Sculptures on the menhirs of the covered avenue of Gavr’innis.
There has been a good deal of discussion about the orientation of megalithic monuments, and the truth on that point once ascertained, some light might be thrown on the aim of the builders. It is evident, however, that there never was any general system of orientation. The dolmens of Morbihan, it is true, nearly all face the east, doubtless in homage to the sun rising in its splendor; but this is not the case in Finistère, and the dolmens of Kervinion and Kervardel, for instance, are set due north and south. Leaving Brittany, we are told by the Rev. W. Lukis that the position of the megalithic monuments of England varies considerably: most of the dolmens of Berry, Poitou, Aveyron, and the island of Bornholm, face west; and those of Algeria are set southwest, and northeast, so that it is really impossible to come to any final conclusion.

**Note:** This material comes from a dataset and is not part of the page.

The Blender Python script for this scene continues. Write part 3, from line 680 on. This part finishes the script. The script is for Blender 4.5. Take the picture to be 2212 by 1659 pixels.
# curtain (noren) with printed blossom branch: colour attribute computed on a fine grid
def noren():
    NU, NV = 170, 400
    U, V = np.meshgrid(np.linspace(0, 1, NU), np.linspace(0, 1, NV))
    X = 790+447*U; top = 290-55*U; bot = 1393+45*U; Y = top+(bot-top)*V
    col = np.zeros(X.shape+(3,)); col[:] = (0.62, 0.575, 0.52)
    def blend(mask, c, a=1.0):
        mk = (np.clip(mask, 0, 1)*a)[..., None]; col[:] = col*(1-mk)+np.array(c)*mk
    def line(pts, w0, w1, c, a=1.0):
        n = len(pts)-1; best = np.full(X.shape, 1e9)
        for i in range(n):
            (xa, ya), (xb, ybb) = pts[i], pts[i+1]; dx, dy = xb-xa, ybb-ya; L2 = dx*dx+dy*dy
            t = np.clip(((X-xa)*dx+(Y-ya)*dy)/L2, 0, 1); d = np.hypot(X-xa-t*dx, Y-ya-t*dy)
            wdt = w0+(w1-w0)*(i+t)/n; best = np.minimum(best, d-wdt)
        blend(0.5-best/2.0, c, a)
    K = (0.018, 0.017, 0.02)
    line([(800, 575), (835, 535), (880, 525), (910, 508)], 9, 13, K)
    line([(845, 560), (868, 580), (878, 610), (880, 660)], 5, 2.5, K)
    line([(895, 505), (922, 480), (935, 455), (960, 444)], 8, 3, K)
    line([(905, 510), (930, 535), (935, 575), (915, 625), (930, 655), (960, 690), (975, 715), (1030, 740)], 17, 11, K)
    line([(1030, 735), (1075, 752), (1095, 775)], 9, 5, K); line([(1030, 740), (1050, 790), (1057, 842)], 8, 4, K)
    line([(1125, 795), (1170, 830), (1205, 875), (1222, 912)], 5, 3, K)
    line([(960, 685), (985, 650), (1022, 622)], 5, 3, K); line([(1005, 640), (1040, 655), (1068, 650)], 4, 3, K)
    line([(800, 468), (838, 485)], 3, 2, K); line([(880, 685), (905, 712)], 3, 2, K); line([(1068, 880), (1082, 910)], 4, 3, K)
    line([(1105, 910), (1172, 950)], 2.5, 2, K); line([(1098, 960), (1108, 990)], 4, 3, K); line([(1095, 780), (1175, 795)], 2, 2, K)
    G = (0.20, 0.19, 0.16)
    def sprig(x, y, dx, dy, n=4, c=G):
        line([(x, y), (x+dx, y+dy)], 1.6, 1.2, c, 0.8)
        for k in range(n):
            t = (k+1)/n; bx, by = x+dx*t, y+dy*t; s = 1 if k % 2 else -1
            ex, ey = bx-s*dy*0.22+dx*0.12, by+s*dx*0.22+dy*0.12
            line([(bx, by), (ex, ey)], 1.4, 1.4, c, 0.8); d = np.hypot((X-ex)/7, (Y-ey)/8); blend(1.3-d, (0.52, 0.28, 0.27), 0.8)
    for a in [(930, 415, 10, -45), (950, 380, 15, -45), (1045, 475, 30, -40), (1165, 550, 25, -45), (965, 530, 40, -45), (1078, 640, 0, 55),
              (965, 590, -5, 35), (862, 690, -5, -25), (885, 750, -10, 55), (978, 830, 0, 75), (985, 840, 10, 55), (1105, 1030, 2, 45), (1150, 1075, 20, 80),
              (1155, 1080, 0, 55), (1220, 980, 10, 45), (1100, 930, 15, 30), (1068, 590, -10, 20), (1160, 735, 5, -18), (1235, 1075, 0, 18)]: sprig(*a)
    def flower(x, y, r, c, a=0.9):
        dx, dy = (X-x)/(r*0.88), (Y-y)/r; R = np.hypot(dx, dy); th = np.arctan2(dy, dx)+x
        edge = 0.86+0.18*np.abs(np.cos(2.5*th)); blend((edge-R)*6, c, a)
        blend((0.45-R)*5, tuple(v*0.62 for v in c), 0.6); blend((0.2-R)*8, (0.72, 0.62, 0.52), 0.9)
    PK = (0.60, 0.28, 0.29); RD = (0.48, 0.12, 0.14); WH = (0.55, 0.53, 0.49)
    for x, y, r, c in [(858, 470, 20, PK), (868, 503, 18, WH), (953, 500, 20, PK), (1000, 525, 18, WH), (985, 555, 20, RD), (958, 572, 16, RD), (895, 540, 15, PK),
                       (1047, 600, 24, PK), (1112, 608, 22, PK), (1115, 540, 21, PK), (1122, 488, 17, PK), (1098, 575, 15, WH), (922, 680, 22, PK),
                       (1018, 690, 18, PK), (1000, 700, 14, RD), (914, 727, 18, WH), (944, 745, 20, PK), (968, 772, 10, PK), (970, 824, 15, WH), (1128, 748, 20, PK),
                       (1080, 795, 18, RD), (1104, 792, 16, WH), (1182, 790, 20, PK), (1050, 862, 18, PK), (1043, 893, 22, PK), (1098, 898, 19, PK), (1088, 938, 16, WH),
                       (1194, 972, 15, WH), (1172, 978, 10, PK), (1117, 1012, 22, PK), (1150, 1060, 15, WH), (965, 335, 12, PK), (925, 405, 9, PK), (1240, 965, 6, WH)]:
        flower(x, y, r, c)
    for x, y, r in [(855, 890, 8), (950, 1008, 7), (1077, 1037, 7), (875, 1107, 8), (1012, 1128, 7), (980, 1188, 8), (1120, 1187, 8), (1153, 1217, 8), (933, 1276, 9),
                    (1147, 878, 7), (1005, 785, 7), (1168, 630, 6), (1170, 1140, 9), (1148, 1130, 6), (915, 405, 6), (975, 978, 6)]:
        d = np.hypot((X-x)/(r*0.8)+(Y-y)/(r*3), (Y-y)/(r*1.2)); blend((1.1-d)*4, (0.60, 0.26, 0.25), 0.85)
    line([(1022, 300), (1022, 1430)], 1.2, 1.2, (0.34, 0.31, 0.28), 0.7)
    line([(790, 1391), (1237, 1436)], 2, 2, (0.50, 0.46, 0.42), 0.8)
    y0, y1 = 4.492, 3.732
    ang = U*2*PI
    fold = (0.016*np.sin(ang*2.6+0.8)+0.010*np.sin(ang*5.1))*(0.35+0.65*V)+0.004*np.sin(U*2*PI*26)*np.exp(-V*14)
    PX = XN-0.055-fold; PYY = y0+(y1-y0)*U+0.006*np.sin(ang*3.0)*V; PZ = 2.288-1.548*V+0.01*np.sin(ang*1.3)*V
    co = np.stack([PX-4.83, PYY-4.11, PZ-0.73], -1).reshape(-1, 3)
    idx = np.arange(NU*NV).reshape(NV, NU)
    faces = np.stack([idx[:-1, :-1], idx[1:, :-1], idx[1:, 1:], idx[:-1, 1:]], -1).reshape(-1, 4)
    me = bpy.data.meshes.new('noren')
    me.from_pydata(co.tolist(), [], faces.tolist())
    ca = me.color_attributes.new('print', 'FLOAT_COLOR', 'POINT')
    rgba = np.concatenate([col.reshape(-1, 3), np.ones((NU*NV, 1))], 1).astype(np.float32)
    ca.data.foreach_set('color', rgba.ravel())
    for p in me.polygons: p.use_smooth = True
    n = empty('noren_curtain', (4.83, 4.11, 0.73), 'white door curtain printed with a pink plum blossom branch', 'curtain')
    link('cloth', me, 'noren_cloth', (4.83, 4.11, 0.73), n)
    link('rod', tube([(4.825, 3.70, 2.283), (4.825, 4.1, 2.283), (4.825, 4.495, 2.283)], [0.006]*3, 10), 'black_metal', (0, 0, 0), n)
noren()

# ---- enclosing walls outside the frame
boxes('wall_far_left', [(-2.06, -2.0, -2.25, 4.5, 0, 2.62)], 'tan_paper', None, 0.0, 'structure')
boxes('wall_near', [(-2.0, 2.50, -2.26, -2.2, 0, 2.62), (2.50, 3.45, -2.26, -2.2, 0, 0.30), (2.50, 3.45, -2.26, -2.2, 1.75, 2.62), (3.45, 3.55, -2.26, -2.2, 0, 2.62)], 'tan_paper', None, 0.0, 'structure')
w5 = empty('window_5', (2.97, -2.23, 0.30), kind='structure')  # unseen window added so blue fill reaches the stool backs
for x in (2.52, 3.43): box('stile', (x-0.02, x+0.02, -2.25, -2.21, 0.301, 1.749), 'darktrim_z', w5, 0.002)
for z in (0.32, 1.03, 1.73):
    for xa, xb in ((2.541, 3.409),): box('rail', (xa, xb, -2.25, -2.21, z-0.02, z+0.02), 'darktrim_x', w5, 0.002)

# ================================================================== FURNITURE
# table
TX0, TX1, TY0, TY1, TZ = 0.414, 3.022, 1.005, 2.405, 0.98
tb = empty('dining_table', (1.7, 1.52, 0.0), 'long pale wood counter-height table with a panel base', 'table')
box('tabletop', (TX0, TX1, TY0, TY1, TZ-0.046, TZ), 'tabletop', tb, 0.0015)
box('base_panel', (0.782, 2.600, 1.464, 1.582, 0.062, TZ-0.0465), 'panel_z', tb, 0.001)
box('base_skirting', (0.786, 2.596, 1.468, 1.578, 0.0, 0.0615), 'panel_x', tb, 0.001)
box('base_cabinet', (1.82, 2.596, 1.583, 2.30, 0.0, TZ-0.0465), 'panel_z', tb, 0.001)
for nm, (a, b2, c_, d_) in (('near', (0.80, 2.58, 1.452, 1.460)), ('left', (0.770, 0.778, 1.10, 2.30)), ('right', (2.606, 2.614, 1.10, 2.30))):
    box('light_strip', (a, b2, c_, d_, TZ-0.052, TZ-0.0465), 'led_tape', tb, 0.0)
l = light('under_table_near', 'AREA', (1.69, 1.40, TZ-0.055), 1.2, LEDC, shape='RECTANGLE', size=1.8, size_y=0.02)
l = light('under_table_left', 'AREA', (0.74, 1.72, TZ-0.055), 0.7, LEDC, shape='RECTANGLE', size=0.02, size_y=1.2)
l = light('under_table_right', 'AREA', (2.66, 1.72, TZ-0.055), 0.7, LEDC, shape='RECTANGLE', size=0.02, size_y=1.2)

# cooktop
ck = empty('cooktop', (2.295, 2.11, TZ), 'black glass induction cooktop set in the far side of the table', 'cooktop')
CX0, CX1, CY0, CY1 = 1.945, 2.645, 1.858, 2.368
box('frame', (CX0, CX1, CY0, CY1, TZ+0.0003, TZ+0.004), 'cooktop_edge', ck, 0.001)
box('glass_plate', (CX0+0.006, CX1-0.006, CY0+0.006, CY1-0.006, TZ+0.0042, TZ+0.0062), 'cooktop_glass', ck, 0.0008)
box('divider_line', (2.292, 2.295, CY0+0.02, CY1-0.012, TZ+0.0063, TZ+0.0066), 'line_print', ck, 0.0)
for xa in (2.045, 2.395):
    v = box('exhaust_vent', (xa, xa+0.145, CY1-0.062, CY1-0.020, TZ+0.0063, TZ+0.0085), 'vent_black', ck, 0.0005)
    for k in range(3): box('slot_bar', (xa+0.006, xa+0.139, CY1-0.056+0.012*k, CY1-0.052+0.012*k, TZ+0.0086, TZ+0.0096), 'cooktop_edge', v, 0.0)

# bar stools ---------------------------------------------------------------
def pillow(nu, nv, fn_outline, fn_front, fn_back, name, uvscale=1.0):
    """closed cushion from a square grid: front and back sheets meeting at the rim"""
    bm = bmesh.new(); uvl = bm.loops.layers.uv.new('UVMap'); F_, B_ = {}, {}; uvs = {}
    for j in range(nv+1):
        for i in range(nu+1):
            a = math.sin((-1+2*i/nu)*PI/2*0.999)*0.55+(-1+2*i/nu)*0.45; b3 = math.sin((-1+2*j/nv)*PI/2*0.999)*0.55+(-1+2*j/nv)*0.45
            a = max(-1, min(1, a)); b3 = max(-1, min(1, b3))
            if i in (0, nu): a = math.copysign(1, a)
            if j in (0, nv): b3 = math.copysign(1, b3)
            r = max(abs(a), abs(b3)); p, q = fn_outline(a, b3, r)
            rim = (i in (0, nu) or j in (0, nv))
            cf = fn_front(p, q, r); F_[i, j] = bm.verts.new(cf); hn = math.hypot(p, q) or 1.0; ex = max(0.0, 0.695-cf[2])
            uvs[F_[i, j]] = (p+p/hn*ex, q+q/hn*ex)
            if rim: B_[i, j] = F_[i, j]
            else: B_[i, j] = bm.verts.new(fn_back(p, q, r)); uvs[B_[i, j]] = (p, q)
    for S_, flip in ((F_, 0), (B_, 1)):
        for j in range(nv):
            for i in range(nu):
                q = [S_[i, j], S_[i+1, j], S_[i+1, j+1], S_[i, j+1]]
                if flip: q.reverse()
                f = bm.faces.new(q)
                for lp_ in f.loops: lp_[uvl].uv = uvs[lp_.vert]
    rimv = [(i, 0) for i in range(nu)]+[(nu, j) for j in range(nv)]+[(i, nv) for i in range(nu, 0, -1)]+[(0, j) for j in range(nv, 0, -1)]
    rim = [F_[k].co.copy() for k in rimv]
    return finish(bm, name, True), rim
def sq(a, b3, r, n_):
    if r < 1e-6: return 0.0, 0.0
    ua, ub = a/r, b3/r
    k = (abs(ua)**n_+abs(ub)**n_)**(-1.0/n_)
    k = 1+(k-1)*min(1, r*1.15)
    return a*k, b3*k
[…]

Some of the megalithic monuments already noticed have a peculiarity to which we must refer here on account of its importance. One of the supports, in nearly every case that which closes the entrance, is pierced with a circular opening. Sometimes, however, the opening is elliptical or square.
Figure 69.
Dolmen with opening (India).
We meet with dolmens thus distinguished in India ([Fig. 69]), in Sweden, in Algeria, in France, and in Palestine, where they are often associated with sepulchral niches hewn out of the rock and also pierced with an opening corresponding with that of the entrance. In Alemtejo (Spain), square openings occur. West of Karleby in Sweden, is a sepulchral chamber about twenty-nine feet long, made of slabs set upright, all those facing south being pierced with a nearly circular opening; and on the shores of the Black Sea dolmens made of four upright stones surmounted by a slab, have, in every case, one of the uprights pierced with an artificial opening about six inches in diameter. These dolmens are said by the country people to have been set up by a race of giants who built them as shelters for a dwarf people on whom they had compassion.